## begin

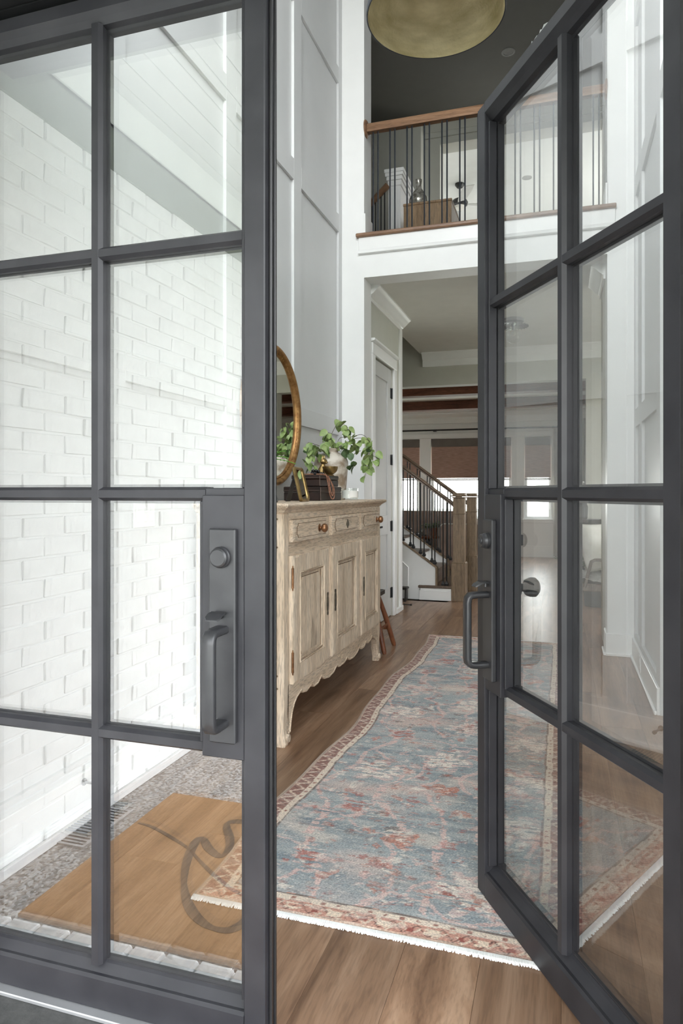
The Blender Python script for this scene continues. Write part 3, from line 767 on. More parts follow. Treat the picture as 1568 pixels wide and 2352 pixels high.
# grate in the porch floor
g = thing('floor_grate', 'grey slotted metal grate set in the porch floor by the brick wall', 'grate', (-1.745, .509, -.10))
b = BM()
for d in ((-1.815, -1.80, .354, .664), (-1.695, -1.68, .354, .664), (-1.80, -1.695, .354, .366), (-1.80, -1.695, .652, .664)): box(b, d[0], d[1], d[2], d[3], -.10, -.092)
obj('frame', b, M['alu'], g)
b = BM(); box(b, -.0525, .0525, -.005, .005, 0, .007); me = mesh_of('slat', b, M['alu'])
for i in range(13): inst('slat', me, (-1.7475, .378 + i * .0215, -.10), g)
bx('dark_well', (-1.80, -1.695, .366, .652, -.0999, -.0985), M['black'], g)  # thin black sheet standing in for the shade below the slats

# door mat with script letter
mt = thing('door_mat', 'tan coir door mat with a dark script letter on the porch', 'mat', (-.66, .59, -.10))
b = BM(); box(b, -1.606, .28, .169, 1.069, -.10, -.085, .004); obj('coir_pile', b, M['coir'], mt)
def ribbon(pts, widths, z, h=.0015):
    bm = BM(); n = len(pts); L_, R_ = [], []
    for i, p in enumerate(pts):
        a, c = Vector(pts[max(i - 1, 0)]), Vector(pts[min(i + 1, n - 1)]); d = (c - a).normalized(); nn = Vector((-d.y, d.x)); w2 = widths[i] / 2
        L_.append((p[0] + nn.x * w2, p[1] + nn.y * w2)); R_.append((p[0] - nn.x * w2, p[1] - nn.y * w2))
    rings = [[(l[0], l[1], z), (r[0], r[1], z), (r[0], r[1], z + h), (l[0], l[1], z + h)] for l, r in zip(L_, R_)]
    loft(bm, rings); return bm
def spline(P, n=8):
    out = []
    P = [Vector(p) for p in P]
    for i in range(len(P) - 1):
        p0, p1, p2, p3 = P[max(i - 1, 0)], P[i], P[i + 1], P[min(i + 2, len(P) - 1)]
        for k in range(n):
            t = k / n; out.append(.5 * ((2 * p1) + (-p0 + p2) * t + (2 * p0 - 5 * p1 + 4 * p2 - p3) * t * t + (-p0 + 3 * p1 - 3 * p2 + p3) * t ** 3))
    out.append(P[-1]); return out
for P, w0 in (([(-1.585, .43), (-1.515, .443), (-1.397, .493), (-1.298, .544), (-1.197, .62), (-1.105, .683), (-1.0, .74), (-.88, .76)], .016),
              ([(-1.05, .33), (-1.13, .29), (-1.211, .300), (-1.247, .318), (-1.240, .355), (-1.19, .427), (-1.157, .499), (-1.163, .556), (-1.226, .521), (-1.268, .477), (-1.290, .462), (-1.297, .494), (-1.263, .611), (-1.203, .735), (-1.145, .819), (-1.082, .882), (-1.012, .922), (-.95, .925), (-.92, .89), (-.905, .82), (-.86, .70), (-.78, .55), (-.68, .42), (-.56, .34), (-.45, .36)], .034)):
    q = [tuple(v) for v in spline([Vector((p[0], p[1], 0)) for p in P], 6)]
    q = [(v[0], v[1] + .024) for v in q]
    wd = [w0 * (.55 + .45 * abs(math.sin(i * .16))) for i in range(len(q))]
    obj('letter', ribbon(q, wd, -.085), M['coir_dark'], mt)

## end
## begin

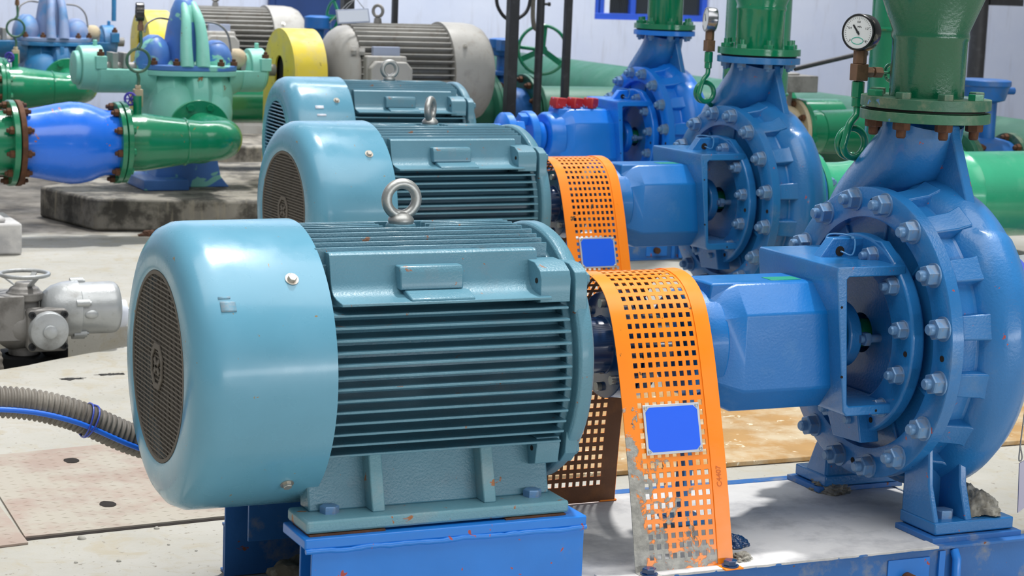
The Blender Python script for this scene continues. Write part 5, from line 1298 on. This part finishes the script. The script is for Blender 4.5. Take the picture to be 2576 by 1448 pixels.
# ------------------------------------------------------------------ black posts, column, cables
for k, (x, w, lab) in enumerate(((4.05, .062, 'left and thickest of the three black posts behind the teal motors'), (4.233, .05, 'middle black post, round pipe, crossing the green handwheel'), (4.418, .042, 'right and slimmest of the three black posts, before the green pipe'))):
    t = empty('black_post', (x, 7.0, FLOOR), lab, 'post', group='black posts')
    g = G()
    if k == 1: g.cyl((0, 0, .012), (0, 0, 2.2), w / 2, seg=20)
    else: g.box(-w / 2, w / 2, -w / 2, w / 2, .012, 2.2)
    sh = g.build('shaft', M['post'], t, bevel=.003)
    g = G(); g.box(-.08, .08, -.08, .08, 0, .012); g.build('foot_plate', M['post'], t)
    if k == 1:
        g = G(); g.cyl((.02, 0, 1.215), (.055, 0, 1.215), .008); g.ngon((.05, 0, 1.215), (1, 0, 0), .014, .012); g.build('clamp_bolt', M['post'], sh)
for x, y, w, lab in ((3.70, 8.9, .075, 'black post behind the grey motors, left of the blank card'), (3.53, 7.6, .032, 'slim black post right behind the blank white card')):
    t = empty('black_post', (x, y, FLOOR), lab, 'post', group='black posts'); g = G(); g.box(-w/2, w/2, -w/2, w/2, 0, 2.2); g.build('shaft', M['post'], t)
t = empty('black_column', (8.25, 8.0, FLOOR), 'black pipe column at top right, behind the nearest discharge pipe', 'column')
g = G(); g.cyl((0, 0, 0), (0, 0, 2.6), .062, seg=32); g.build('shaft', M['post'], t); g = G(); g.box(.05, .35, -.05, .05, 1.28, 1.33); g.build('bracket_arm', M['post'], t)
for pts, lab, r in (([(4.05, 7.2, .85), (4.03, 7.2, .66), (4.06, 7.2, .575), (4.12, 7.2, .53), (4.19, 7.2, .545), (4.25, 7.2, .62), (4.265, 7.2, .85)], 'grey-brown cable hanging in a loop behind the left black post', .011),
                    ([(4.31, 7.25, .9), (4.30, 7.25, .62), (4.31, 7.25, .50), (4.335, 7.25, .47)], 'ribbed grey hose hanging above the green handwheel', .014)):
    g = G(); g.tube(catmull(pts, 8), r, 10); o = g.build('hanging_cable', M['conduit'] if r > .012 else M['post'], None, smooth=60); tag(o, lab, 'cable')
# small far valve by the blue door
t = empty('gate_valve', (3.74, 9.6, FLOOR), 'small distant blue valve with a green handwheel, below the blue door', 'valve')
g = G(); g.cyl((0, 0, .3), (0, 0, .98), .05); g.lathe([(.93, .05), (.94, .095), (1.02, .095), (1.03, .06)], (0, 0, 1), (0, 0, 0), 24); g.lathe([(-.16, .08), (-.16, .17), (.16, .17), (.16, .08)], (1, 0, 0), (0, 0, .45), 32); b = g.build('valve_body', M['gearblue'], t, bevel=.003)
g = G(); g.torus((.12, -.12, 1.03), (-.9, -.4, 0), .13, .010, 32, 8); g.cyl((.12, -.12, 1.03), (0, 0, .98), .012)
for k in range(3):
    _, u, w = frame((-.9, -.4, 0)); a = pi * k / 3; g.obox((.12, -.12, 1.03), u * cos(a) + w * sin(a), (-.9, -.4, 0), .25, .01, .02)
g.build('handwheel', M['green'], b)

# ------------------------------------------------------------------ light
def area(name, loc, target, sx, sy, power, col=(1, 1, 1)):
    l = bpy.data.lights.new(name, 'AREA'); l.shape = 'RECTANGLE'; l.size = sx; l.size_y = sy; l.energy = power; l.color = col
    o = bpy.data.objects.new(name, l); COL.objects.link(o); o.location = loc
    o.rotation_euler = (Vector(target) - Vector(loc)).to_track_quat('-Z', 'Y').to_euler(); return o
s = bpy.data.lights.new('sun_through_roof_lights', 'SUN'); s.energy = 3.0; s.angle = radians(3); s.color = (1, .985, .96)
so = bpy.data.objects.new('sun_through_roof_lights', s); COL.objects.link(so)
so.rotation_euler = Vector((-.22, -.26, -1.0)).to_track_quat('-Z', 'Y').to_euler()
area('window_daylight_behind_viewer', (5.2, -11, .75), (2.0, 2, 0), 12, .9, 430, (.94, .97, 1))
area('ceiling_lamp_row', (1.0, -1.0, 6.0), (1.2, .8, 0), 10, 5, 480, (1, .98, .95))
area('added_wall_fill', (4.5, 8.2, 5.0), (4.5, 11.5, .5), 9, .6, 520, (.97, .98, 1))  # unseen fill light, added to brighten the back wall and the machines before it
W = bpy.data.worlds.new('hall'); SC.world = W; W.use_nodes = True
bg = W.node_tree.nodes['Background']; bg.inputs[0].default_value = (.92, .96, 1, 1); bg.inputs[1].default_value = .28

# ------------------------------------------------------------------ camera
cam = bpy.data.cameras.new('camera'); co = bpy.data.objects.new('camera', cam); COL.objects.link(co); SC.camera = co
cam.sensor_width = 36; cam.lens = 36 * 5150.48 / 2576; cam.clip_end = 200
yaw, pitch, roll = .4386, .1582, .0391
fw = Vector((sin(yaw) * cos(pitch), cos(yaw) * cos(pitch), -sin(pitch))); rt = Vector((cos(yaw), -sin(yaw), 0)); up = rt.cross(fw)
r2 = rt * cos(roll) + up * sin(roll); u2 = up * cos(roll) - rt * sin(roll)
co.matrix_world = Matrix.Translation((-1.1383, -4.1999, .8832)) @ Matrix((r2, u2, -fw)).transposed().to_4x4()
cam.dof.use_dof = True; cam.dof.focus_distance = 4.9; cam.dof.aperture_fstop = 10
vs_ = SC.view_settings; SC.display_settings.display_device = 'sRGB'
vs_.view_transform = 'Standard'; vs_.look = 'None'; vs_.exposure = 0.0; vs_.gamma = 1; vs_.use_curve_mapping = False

## end

▶ WHAT YOU SHOULD DO: Begin at the line that has "2352 pixels high." in the entries above; stop after the line that has "-.0985), M['black'], g)". Transcribe exactly those lines and no others.

▶ THE SOLUTION:
The Blender Python script for this scene continues. Write part 3, from line 767 on. More parts follow. Treat the picture as 1568 pixels wide and 2352 pixels high.
# grate in the porch floor
g = thing('floor_grate', 'grey slotted metal grate set in the porch floor by the brick wall', 'grate', (-1.745, .509, -.10))
b = BM()
for d in ((-1.815, -1.80, .354, .664), (-1.695, -1.68, .354, .664), (-1.80, -1.695, .354, .366), (-1.80, -1.695, .652, .664)): box(b, d[0], d[1], d[2], d[3], -.10, -.092)
obj('frame', b, M['alu'], g)
b = BM(); box(b, -.0525, .0525, -.005, .005, 0, .007); me = mesh_of('slat', b, M['alu'])
for i in range(13): inst('slat', me, (-1.7475, .378 + i * .0215, -.10), g)
bx('dark_well', (-1.80, -1.695, .366, .652, -.0999, -.0985), M['black'], g)  # thin black sheet standing in for the shade below the slats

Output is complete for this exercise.